Em alguns dias, começam as audiências públicas para debater o tema. A prefeitura mantém em segredo as datas.
O projeto de lei com as alterações pontuais, segundo a prefeitura, deve chegar à Câmara até o final do mês.
Cota ambiental, altura dos prédios, tamanho dos apartamentos próximos ao transporte público, largura de calçadas e reforma de imóveis antigos estão entre os itens a serem discutidos e modificados.
Além desses temas, que envolvem a cobrança de outorga onerosa (taxa que os empreendedores precisam pagar caso queiram fazer prédios com características que estejam fora das regras urbanísticas do local), o processo tem causado estranheza entre especialistas por causa da rapidez da prefeitura.
O Executivo não apresentou um texto prévio nem justificativas claras sobre a necessidade de se fazer ajustes na lei, aprovada em março do ano passado na Câmara.
“Toda mudança como essa envolve interesses. O que não está claro é quais são os interesses em jogo. Da forma como está sendo conduzida a revisão, acaba gerando desconfiança”, afirma o urbanista Kazuo Nakano, professor da Faculdade Belas Artes, que participou da equipe que fez o Plano Diretor em 2014.
“Inevitavelmente, a regra do jogo vai mudar, para o bem ou para o mal. Sem uma justificativa clara, nem sabemos se era o caso de fazer essa revisão agora”, diz ele.
Procurada, a gestão Doria disse que a secretária Heloísa Proença, urbanista e responsável pela pasta que trata do assunto, não está dando entrevistas sobre o tema.
Em nota, a prefeitura informa que “entende que é necessário corrigir e ajustar o zoneamento da capital, para que haja uma melhor aplicação da lei à cidade real”.
“Vejo o processo de calibragem do zoneamento como saudável. Precisamos fazer os ajustes, porque sem eles a legislação tem travado a cidade”, afirma Adriana Levisky, do escritório Levisky Arquitetos e vice-presidente da Associação Brasileira dos Escritórios de Arquitetura.
Como não deve ocorrer mudança de conceito, mas alterações pontuais, a arquiteta acredita que o tempo para o debate é adequado. “São poucas questões técnicas que vão mudar.

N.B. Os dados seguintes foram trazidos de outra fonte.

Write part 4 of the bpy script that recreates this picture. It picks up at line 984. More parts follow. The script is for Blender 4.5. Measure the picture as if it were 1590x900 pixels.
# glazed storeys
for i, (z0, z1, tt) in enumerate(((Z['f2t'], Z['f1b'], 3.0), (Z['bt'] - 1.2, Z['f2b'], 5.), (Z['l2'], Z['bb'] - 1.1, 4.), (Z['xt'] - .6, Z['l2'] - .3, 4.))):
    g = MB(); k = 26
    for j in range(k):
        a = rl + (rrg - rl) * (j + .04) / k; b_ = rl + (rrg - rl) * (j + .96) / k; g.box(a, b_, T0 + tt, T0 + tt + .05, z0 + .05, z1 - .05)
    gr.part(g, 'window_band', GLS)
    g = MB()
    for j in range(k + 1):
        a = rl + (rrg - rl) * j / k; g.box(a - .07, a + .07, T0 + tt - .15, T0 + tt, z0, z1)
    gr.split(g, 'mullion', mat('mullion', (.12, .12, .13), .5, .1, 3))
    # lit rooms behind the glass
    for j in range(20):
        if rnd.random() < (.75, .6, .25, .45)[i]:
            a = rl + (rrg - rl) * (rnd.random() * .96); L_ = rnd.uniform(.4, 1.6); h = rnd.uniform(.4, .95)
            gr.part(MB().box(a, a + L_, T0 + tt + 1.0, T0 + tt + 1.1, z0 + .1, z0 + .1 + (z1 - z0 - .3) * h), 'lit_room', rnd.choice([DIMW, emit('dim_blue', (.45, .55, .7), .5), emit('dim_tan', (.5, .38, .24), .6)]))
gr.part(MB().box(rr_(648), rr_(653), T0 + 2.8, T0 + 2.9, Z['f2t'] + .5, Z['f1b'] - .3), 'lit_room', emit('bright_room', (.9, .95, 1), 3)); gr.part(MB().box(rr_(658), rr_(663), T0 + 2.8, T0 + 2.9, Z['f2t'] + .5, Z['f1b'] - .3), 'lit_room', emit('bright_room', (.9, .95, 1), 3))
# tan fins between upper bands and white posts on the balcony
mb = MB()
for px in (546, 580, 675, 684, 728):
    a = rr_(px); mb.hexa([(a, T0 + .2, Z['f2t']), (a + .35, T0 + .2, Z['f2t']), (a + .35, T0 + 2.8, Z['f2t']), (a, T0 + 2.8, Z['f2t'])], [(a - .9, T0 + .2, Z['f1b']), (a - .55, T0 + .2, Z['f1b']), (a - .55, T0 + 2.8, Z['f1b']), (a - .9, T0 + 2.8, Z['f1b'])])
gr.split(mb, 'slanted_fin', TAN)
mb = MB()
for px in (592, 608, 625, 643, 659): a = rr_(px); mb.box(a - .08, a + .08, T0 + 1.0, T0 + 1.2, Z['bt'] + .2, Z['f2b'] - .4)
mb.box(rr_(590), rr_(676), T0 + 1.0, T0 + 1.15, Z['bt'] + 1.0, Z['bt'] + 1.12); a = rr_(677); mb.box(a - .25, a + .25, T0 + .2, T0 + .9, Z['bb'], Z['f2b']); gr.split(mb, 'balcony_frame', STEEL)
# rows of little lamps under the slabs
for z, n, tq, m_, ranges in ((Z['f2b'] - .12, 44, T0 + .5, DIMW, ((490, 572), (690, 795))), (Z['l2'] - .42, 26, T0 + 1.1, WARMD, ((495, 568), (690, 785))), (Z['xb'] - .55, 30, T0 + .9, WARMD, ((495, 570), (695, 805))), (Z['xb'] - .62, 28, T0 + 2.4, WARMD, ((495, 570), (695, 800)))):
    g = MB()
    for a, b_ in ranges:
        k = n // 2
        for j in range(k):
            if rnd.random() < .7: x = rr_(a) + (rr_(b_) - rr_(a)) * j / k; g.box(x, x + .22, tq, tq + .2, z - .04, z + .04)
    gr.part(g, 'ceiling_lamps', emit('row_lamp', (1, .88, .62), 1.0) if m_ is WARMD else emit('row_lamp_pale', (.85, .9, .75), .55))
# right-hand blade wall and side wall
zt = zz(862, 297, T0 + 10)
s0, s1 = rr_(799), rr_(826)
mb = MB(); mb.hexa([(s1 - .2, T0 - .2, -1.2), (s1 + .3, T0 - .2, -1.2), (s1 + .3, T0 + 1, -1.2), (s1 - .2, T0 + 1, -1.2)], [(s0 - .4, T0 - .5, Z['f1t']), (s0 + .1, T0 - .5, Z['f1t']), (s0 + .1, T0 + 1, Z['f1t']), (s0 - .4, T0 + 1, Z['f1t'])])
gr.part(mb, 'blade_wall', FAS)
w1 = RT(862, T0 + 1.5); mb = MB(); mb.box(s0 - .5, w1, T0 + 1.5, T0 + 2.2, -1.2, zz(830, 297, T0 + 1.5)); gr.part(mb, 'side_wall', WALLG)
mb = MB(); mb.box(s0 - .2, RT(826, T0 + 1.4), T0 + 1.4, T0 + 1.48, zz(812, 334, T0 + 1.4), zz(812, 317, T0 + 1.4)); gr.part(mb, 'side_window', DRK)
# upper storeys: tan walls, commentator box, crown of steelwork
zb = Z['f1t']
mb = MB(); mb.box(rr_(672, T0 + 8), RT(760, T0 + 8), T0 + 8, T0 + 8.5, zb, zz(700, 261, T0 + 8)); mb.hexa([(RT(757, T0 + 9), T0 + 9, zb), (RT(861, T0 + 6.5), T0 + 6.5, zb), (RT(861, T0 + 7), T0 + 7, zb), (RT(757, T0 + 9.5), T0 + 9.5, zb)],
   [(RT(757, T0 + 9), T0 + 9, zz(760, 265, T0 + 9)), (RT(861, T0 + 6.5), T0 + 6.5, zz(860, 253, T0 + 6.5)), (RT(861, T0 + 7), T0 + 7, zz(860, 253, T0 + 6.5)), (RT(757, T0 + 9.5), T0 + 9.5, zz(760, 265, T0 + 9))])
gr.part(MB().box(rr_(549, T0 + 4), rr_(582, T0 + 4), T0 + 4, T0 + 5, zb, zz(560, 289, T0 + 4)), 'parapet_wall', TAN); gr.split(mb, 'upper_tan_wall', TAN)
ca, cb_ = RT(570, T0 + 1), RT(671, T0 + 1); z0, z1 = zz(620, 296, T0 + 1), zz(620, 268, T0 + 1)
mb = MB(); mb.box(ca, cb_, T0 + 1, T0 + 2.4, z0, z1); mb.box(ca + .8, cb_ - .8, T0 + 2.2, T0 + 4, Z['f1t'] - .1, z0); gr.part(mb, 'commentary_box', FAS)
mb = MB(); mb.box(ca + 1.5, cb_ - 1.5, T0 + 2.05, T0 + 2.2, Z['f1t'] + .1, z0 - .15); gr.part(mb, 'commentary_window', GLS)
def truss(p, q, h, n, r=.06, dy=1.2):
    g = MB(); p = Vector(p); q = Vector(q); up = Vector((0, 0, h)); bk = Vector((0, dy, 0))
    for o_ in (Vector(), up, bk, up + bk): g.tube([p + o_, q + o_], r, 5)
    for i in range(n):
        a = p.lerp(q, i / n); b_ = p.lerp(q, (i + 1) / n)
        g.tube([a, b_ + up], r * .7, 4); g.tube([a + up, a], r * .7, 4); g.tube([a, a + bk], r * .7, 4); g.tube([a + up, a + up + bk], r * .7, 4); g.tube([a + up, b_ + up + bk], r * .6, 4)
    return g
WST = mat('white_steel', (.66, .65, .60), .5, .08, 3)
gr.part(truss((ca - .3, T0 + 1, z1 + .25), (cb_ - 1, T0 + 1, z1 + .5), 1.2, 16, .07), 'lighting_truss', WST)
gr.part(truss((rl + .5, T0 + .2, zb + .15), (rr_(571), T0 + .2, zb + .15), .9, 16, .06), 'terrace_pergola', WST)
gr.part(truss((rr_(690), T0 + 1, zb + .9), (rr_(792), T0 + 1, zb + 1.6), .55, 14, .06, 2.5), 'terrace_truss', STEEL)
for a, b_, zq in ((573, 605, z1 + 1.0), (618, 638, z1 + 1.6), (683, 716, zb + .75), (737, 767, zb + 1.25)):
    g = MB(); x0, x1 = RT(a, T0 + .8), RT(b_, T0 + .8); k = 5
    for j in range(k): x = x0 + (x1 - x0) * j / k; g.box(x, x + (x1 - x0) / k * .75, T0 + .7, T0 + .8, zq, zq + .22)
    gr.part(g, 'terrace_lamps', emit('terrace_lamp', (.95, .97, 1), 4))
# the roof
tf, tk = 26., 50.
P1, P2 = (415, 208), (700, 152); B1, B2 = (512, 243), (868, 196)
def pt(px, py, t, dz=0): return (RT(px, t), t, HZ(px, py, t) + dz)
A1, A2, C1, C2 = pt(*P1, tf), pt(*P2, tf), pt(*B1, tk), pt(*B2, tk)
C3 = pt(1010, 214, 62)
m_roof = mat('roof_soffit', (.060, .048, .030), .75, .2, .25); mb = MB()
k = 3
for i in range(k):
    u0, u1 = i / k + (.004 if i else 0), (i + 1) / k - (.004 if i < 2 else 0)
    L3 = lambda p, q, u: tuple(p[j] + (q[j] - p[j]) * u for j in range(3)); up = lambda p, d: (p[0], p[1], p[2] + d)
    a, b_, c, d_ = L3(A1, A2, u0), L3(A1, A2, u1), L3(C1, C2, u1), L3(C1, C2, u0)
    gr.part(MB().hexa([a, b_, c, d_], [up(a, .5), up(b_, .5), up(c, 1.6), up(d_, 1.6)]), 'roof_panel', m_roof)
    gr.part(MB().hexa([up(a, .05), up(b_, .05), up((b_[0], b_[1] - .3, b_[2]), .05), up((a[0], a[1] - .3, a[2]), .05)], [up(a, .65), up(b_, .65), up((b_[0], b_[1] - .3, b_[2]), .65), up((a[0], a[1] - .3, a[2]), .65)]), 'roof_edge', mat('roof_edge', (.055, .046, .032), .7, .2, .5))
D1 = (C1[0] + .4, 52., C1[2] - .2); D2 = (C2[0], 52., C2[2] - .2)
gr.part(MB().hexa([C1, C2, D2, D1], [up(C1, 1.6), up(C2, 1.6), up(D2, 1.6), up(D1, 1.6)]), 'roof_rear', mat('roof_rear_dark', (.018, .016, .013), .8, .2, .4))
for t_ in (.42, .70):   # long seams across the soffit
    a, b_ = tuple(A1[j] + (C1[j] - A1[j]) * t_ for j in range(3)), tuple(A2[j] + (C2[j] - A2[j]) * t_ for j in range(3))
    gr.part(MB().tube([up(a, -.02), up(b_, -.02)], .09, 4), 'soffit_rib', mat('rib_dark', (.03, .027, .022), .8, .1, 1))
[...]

Teremos tempo para a discussão”, avalia Levisky.
De qualquer forma, diferentes polêmicas devem surgir a partir dos debates.
Uma das alterações (veja quadro nesta página) deve ter o objetivo de facilitar a aplicação da cota ambiental, o conjunto de regras que as novas construções são obrigadas a fazer para deixar a cidade mais verde e menos sujeita a inundações. Algumas regras valem para reformas.
Também está entre os objetivos da gestão Doria incentivar o retrofit (reforma em prédios antigos, mas que preserve a fachada original) na área central da cidade, o que segue travado pelo texto atual, segundo a prefeitura.
Se o objetivo do Executivo for mantido, novos hospitais e escolas, por exemplo, também não deverão ser mais obrigados a disponibilizar espaços públicos dentro dos limites de seus imóveis.
No anúncio à sociedade sobre as alterações, aparecem ao menos outros dois pontos polêmicos. A definição da altura dos prédios é um deles. O segundo é o tamanho máximo dos apartamentos em empreendimentos erguidos nos chamados corredores de transporte público.
Para a Associação Comercial de São Paulo, os ajustes propostos são positivos.
“No caso do retrofit, precisamos ter a oportunidade de fazer reformas melhores. O que adianta deixar os prédios antigos abandonados?”, indaga Antonio Carlos Pela, coordenador do Conselho de Política Urbana da entidade.
Apesar de não fazer parte do setor imobiliário, ele afirma ser favorável às mudanças pedidas pelo setor, como apartamentos maiores ou com mais garagens nos eixos urbanos. “Quem pede são os clientes, não é o mercado.”
Em reuniões com vereadores, a prefeitura reforçou que as mudanças serão pontuais, com o intuito de calibrar o pagamento das outorgas.